Similar “universally funny” moments they discuss include trying to get seatbelts to stretch, weighing yourself then getting off the scales to take a pee before trying again, and trying on clothes that are too small but being determined to fit into them. But who are these jokes for? And who’s laughing?
Scottee’s fourth panel member, a cabaret performer who introduces himself only by his stage name, Le Gateau Chocolat, says that for him clowning became a way to divert the attention away from his size. “You very quickly learn how to deflect, put a shield up by being extra funny, being extroverted and cushioning yourself from the hurt and anguish. Being the jester and controlling the laugh was very important. When people start to laugh at you, then the power’s gone.”
Buttery adds: “If I make a joke about my weight then no one else can; if I make myself funny then at least I’m the funniest one. Anyone who’s going to make fun of me won’t match that.”
Andrew Shanahan, who founded men’s weight-loss support group Man v Fat, said that the funny fat man is such a well-known trope that it becomes a way out of awkward situations and potentially hostile encounters. “Because of that archetype, there is that easy overcoat you can put on as a fat man. Rather than being upset, you can take that identity on,” he told me on the phone.
“It’s largely self-deprecating and they are doing it to put the boot in themselves before anyone else does. That takes the sting out of it, because it’s not someone else who makes you the large butt of the joke.”
What is clear, however, is that while fat and thin people alike are prepared to laugh at these situations when they’re presented as a joke, the actual lived experience is very different — on both sides. “It’s a poignant humor,” Shanahan says. “What all these situations are saying is that there is a preferred shape and size.”
This is certainly something Scottee and his friends can relate to, as Chocolat describes. “I was getting on a flight to Australia and I remember letting this man use me as a pillow because I felt like I was in his space even though I wasn’t,” he says.
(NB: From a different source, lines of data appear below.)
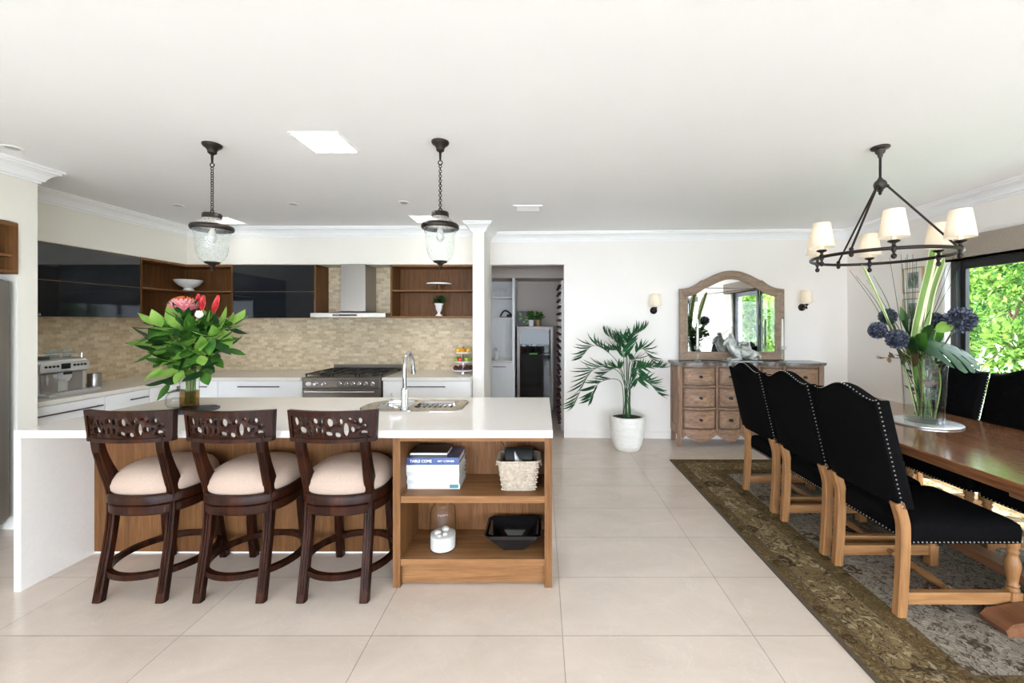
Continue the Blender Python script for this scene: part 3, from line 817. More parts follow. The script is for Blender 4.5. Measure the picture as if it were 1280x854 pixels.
for gx, gy, r in ((-.3, .21, .045), (-.3, .5, .035), (0, .36, .065), (.3, .21, .04), (.3, .5, .045)):
    MB().lathe([(r, .872), (r, .882), (r * .75, .888), (r * .7, .893), (0.001, .895)], 20, (gx, gy, 0)).build('burner', M['blackmetal'], t, 40)
B(-.44, .44, .715, .735, .862, .945, .003).build('backguard', M['cooker_steel'], t)

# range hood
t = thing('range_hood', 'stainless steel chimney range hood above the cooker', 'range hood', (-2.30, 5.404, 1.55))
B(-.445, .445, -.47, -.002, 0, .052, .003).build('canopy', M['steel_x'], t)
mb = MB(); mb.loft([[(-.30, -.40, .052), (.30, -.40, .052), (.30, -.002, .052), (-.30, -.002, .052)], [(-.155, -.34, .075), (.155, -.34, .075), (.155, -.002, .075), (-.155, -.002, .075)]])
mb.build('transition', M['steel'], t)
B(-.152, .152, -.335, -.002, .075, .65, .002).build('chimney', M['steel'], t)
B(-.18, .11, -.473, -.469, .014, .036).build('control_strip', M['black_glass'], t)
B(-.40, .40, -.43, -.04, -.003, .0).build('filter', M['steel_x'], t)

# ================================================================== WALL CABINETS
def flap_unit_left(y0, y1, lab):
    t = thing('wall_cabinet', lab, 'cabinet', (-4.345, y0, 1.545), 0)
    L = y1 - y0
    mb = MB().box(-.298, -.022, 0, L, 0, .018).box(-.298, -.022, 0, L, .636, .654).box(-.298, -.022, 0, .018, .018, .636).box(-.298, -.022, L - .018, L, .018, .636).box(-.298, -.285, .018, L - .018, .018, .636)
    mb.build('carcass', M['walnut_y'], t)
    for a, b in ((0, .317), (.327, .644)):
        d = B(-.02, 0, .002, L - .002, a, b, .001).build('door', M['black_glass'], t)
        B(-.019, .003, .002, L - .002, b, b + .006).build('edge_strip', M['bronze_edge'], d)
flap_unit_left(3.125, 4.505, 'long black glass wall cabinet above the coffee machine')
t = thing('wall_cabinet', 'black glass wall cabinet between corner shelf and range hood', 'cabinet', (-3.786, 5.1, 1.545))
L = 1.02
mb = MB().box(0, L, .022, .302, 0, .018).box(0, L, .022, .302, .636, .654).box(0, .018, .022, .302, .018, .636).box(L - .02, L, .0, .302, .0, .654)
mb.box(.018, L - .02, .29, .302, .018, .636); mb.build('carcass', M['walnut'], t)
for a, b in ((0, .317), (.327, .644)):
    d = B(.002, L - .022, 0, .02, a, b, .001).build('door', M['black_glass'], t)
    B(.002, L - .022, -.003, .019, b, b + .006).build('edge_strip', M['bronze_edge'], d)
# open corner shelf
t = thing('corner_wall_shelf', 'open walnut corner shelf holding a white footed bowl', 'shelf unit', (0, 0, 1.545))
def Lboard(mb, z0, z1):
    poly = [(-4.645, 4.508), (-4.345, 4.508), (-4.345, 5.06), (-4.333, 5.088), (-4.305, 5.10), (-3.79, 5.10), (-3.79, 5.404), (-4.645, 5.404)]
    mb.prism_z(poly, z0, z1)
mb = MB(); Lboard(mb, .629, .654); mb.build('top_board', M['walnut_x'], t)
mb = MB(); Lboard(mb, .315, .333); mb.build('shelf', M['walnut_x'], t)
mb = MB(); Lboard(mb, 0, .02); mb.build('bottom_board', M['walnut_x'], t)
B(-4.644, -4.634, 4.526, 5.404, .02, .629).build('back_panel', M['walnut'], t)
B(-4.634, -3.808, 5.394, 5.404, .02, .629).build('back_panel', M['walnut'], t)
B(-4.634, -4.345, 4.508, 4.526, .02, .629).build('side_panel', M['walnut'], t)
B(-3.808, -3.79, 5.10, 5.394, .02, .629).build('side_panel', M['walnut'], t)
# right open shelf
t = thing('open_wall_shelf', 'open walnut wall shelf right of the range hood', 'shelf unit', (-1.854, 5.1, 1.545))
L = 1.05
B(0, .022, 0, .304, 0, .654).build('side_panel', M['walnut'], t)
B(L - .012, L, 0, .304, 0, .654).build('side_panel', M['walnut'], t)
B(.022, L - .012, 0, .304, .63, .654).build('top_board', M['walnut_x'], t)
B(.022, L - .012, .01, .292, .325, .343).build('shelf', M['walnut_x'], t)
B(.022, L - .012, 0, .304, 0, .022).build('bottom_board', M['walnut_x'], t)
B(.022, L - .012, .292, .304, .022, .63).build('back_panel', M['walnut'], t)

# items on shelves
mb = MB().lathe([(.055, 0), (.06, .012), (.045, .035), (.052, .042), (.10, .07), (.135, .108), (.152, .138), (.147, .140), (.128, .11), (.09, .078), (.03, .06), (.001, .058)], 32)
single(mb, 'footed_bowl', M['ceramic'], 'white footed bowl on the corner wall shelf above the flowers', 'bowl', (-4.42, 5.21, 1.879), smooth=50)
t = thing('cake_stand', 'white topped cake stand with wooden foot on the upper right shelf', 'cake stand', (-1.29, 5.24, 1.889))
MB().lathe([(.155, .075), (.158, .078), (.158, .09), (.15, .092), (.001, .09)], 32).build('plate', M['ceramic'], t, 40)
MB().lathe([(.06, 0), (.06, .008), (.035, .015), (.028, .04), (.03, .07), (.04, .075)], 20).build('pedestal', M['walnut'], t, 40)
t = thing('urn_planter', 'small white urn with a clipped green plant on the lower right shelf', 'potted plant', (-1.29, 5.23, 1.568))
MB().lathe([(.042, 0), (.042, .012), (.03, .02), (.018, .035), (.018, .05), (.032, .07), (.042, .1), (.044, .13), (.055, .15), (.058, .158), (.05, .16), (.04, .15)], 20).build('urn', M['ceramic'], t, 50)
mb = MB()
for k in range(220):
    a = random.uniform(0, 2 * PI); c = random.uniform(-.2, 1); s = math.sqrt(1 - c * c); r = random.uniform(.03, .075)
    mb.leaf((r * s * math.cos(a), r * s * math.sin(a) * .9, .175 + r * c * .9), (s * math.cos(a), s * math.sin(a), c + .2), (random.random(), random.random(), 1), .03, .016, .3, 2)
mb.build('foliage', M['leaf_dark'], t)

# fruit stand
t = thing('tiered_fruit_stand', 'three tier white stand of fruit on the counter by the column', 'fruit stand', (-.965, 5.12, .87))
mb = MB().lathe([(.05, 0), (.05, .01), (.012, .02), (.007, .03), (.007, .30), (.012, .31), (.001, .33)], 16); mb.build('pole', M['chrome'], t, 50)
for z, r in ((.02, .135), (.125, .118), (.235, .10)):
    MB().lathe([(r * .6, z), (r * .92, z + .006), (r, z + .022), (r * .985, z + .023), (r * .88, z + .012), (.012, z + .010)], 28).build('tier', M['ceramic'], t, 40)
def fruit(name, lab, cat, mat, x, y, z, r, grp, stem=True):
    tt = thing(name, lab, cat, (-.965 + x, 5.12 + y, .87 + z), random.uniform(0, 6), grp)
    MB().lathe([(.001, .08 * r), (.35 * r, 0), (.75 * r, .25 * r), (r, .85 * r), (.93 * r, 1.3 * r), (.6 * r, 1.75 * r), (.22 * r, 1.86 * r), (.001, 1.78 * r)], 16).build('flesh', mat, tt, 180)
    if stem: MB().tube([(0, 0, 1.76 * r), (.1 * r, 0, 2.1 * r)], .003, 6).build('stalk', M['brownstem'], tt)
for i in range(5):
    a = R(200 + i * 72); fruit('orange', 'orange on the top tier of the fruit stand', 'fruit', M['orange'] if i % 2 else M['lemon'], .062 * math.cos(a), .062 * math.sin(a), .2465, .032, 'citrus on the top tier', False)
for i in range(6):
    a = R(250 + i * 60); red = i in (0, 3)
    fruit('apple', ('red' if red else 'green') + ' apple on the middle tier of the fruit stand', 'fruit', M['apple_red'] if red else M['apple_green'], .08 * math.cos(a), .08 * math.sin(a), .1365, .032, 'apples on the middle tier')
for i in range(8):
    a = R(255 + i * 45); fruit('plum', 'dark plum on the bottom tier of the fruit stand', 'fruit', M['apple_red'] if i == 5 else M['plum'], .098 * math.cos(a), .098 * math.sin(a), .0325, .029, 'plums on the bottom tier')

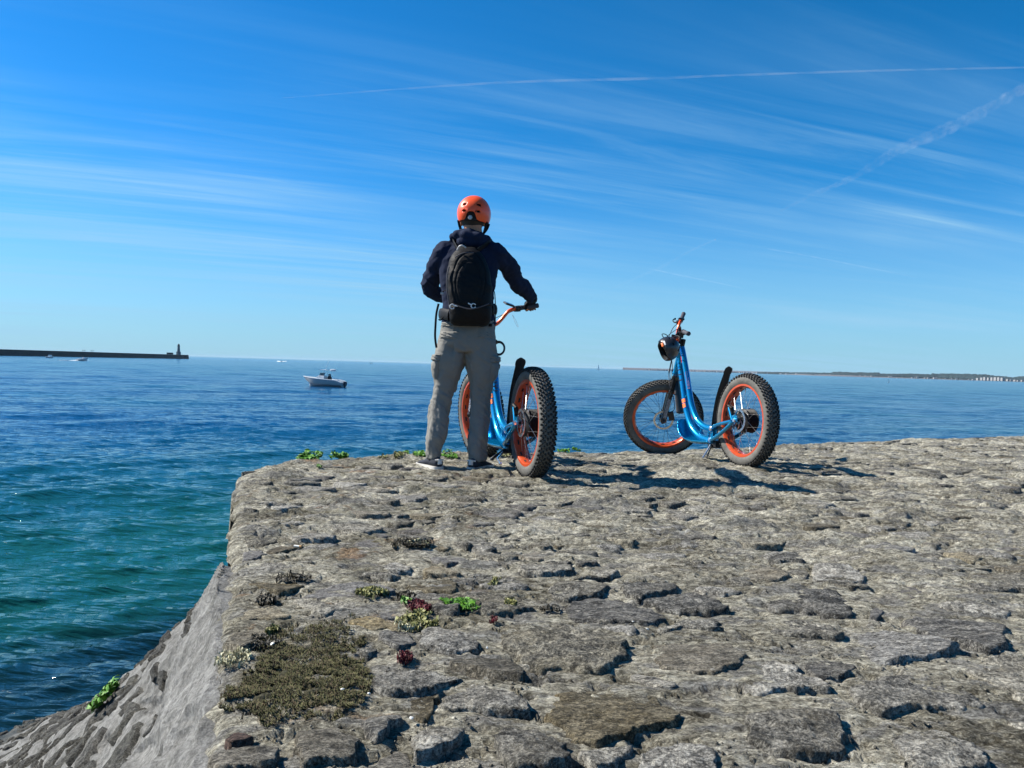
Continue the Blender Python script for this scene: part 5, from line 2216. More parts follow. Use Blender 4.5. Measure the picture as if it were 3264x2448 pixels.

Scottee nods in recognition. “I’ve been on a flight when someone has requested a different seat and done that quite openly in front of me,” he says. “You see that disappointment on their face as they walk up the aisle. And I can sit in any train carriage and there’ll always be a free seat next to me. No one wants to sit next to the fat person because you might sweat on them or give them high cholesterol or….” He trails off.
“Eat them?” Chocolat suggests.
The result of interactions like this, as well as the overt contempt shown for overweight people online and in the media, is that fat dudes increasingly feel they have to offer people something to compensate for their size.
“You end up paying people with your humor so people are more and more okay with you the funnier you are,” Rooke says. “My uncle Sav used to haul skips [dumpsters] and drive trucks in his 20s and 30s. Then in his 40s he got a beer belly and he immediately became this sort of funny, gentle character. It was like the chubbier he got, the nicer he became and I remember finding that weird because, you know, he can still be a dickhead if he wants to be.”
Except perhaps he can’t. The idea of the fuller-figured funny man is apparently so ingrained that people struggle to see past it, leaving these guys feeling simultaneously resentful yet dependent. “Our funniness has been born out of our fatness as our protection so it’s this weird cycle,” Scottee says.
“I’ve actually recently lost some weight and I can see my friends being like, ‘Don’t lose too much, don’t go too far’ because they are trying to cling onto me as an entertainment commodity,” Rooke says. “If I did suddenly get a slimmer body, how would that affect whether or not people find me funny? It worries me slightly.”
But not all the men are worried. Scottee complains that fat men are only ever seen as funny — they never get to be creative or intelligent or sexy — but Buttery calls him out. After all, he says, there’s nothing uncreative or unintelligent or unsexy about wit.
“I think one of the sexiest things in the world is being funny,” Buttery says. “People that make me laugh are really sexy. So to me, I am sexy.”